Scenes as source code
--- Start ---

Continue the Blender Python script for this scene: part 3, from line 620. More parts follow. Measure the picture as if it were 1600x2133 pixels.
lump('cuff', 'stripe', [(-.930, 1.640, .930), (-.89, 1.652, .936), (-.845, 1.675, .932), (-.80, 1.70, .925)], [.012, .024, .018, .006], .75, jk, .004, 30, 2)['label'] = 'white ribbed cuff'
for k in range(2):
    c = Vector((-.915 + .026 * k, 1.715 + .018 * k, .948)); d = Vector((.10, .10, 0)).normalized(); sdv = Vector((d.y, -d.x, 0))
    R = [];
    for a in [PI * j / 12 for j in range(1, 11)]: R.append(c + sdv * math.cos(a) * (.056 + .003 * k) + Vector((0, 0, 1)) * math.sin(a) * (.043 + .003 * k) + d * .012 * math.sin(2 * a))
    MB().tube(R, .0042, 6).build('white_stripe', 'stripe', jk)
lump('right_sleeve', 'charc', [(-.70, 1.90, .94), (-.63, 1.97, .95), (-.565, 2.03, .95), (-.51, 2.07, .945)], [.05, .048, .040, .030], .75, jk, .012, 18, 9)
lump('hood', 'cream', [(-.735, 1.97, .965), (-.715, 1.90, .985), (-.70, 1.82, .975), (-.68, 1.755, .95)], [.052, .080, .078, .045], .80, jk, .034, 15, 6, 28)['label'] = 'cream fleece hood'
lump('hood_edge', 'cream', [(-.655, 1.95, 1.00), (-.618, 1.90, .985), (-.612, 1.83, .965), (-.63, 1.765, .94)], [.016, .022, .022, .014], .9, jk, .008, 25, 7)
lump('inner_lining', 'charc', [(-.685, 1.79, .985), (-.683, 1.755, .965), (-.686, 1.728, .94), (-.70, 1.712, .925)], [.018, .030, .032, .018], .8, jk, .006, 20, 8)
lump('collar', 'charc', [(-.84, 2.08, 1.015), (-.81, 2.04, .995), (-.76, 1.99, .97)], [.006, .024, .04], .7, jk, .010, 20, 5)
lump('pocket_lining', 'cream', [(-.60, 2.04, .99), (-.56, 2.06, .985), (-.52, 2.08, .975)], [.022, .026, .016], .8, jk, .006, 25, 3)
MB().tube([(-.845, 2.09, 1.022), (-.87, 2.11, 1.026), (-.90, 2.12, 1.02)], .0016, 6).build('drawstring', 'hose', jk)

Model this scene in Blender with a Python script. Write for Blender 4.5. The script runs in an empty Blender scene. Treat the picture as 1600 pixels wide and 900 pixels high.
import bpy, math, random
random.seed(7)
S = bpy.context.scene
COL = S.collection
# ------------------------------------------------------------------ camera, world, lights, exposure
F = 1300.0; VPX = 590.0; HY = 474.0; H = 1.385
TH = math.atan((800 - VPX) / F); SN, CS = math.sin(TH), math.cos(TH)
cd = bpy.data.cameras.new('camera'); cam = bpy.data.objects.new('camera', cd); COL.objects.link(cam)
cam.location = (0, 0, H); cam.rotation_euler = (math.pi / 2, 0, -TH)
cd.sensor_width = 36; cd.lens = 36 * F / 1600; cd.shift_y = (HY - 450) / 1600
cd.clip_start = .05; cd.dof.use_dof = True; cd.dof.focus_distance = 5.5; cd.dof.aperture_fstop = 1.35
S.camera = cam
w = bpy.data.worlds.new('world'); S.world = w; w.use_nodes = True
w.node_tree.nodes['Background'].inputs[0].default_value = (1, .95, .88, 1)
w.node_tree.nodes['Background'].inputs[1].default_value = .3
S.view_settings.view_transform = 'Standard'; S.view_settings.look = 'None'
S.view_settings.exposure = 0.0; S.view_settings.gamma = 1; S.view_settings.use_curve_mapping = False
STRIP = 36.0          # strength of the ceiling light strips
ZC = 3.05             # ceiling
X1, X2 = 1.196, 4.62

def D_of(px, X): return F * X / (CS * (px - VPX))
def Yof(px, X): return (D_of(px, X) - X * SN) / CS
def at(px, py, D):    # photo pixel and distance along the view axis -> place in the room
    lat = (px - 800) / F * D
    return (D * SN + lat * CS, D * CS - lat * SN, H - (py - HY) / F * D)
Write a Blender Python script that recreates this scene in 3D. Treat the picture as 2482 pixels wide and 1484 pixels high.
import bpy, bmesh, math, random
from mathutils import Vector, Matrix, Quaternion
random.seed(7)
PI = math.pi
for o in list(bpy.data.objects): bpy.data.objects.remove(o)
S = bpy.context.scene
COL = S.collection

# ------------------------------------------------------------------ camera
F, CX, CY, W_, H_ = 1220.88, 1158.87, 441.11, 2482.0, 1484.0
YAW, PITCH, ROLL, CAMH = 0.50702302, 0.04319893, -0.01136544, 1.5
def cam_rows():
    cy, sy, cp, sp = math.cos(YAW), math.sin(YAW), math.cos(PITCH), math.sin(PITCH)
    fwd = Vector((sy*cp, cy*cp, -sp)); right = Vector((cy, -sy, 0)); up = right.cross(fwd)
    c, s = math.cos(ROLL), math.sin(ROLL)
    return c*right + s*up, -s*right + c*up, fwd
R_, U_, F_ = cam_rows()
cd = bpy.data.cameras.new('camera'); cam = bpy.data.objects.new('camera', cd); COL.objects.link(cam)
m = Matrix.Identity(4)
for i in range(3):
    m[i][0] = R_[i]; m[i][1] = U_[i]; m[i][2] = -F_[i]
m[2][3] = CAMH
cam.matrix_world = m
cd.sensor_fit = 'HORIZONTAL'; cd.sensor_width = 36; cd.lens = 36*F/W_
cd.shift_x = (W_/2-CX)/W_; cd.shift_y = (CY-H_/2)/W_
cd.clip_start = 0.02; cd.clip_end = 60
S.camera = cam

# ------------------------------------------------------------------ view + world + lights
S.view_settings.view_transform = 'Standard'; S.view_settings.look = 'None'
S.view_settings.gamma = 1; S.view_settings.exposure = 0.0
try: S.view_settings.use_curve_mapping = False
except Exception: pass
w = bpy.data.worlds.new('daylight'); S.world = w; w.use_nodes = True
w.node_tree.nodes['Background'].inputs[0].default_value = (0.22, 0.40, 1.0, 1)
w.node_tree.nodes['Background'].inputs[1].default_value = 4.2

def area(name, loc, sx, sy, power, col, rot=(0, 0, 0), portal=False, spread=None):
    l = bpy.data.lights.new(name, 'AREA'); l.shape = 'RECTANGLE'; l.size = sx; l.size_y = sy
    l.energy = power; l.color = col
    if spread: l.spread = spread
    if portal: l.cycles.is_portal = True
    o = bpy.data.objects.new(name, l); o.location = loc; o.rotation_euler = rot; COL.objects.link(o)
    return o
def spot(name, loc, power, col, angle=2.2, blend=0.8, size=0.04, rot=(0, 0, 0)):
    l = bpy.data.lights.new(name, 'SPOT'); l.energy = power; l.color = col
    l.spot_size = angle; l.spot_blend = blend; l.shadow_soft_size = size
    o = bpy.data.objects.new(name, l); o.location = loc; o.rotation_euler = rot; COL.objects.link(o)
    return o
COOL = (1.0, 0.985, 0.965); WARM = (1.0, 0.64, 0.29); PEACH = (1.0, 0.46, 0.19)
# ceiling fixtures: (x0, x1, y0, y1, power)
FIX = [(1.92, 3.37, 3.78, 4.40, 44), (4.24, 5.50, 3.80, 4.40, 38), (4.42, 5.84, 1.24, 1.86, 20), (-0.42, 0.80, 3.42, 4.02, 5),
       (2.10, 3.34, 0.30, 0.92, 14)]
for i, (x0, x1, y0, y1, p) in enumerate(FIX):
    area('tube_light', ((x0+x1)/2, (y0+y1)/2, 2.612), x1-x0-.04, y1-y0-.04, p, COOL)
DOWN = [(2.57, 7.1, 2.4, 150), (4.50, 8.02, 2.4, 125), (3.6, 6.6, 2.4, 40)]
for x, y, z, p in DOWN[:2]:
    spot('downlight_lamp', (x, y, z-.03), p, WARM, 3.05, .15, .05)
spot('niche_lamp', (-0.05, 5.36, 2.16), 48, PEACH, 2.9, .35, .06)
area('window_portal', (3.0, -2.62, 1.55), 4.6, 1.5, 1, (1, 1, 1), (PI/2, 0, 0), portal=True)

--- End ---

Scan the material and collect every line that contains "high".

*Problem solution*.
Model this scene in Blender with a Python script. Write for Blender 4.5. The script runs in an empty Blender scene. Treat the picture as 1600 pixels wide and 900 pixels high.
Write a Blender Python script that recreates this scene in 3D. Treat the picture as 2482 pixels wide and 1484 pixels high.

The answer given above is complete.